The striping of city streets also will include Tremont Street from the city limit to the Highway 16 freeway. Mark said the city’s contract with the county doesn’t call for the added expense of recessing the reflective lane markers there, as the county was able to do for the first time from the city limits east this spring.

Sedgwick-Sidney signal hadn’t been working

The in basket: Thom Smithson wrote on May 6 to say something was wrong with the traffic signal at Sedgwick and Sidney roads in Port Orchard.

“The timing on this light going east and west on Sedgwick has been totally screwed up for months,” he said. “For a while it has let east and west and turn traffic on Sedgwick sit for up to five minutes watching little or no traffic go by on Sidney. 

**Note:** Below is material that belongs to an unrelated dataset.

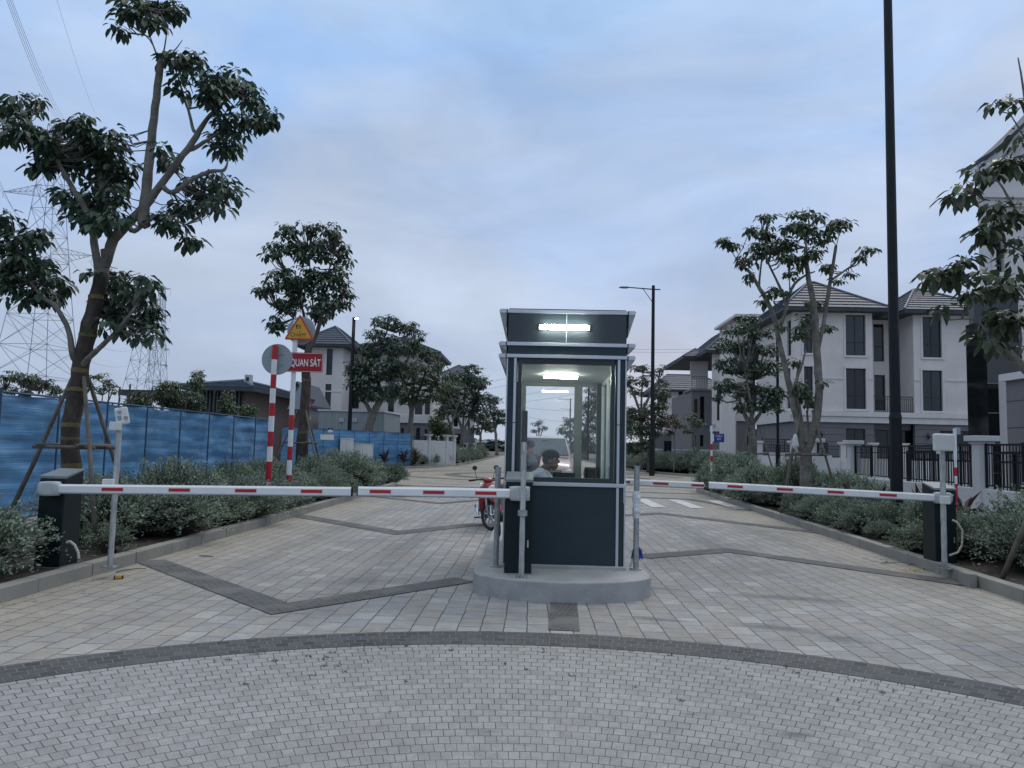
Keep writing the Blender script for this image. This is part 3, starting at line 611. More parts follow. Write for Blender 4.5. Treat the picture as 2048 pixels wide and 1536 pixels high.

“Yesterday evening was too much,” he said. “I was going east on Sedgwick and was stopped at the intersection for its normal extended wait but it did a new one. I sat through two cycles watching Sydney traffic go north and south with the usual interminable wait but this time the light stayed red for us going east while the west bound straight and turn traffic went their merry way. I finally managed to illegally inch past the lady in front of me on the right and turn south on Sidney then go through the Albertson’s parking lot to get past the intersection.

“Please see if you can get anyone to look into this.”

The out basket: It should be fixed now. Mark Dorsey, Port Orchard’s public works director, had the city of Bremerton signal shop, with which Port Orchard contracts for signal maintenance, check the signal and they found “some errors in the computer….made repairs/adjustments.  Hopefully it is fixed,” he said.

Thom tells me,”East and west on Sedgwick is still a bit long but not as bad as it was.”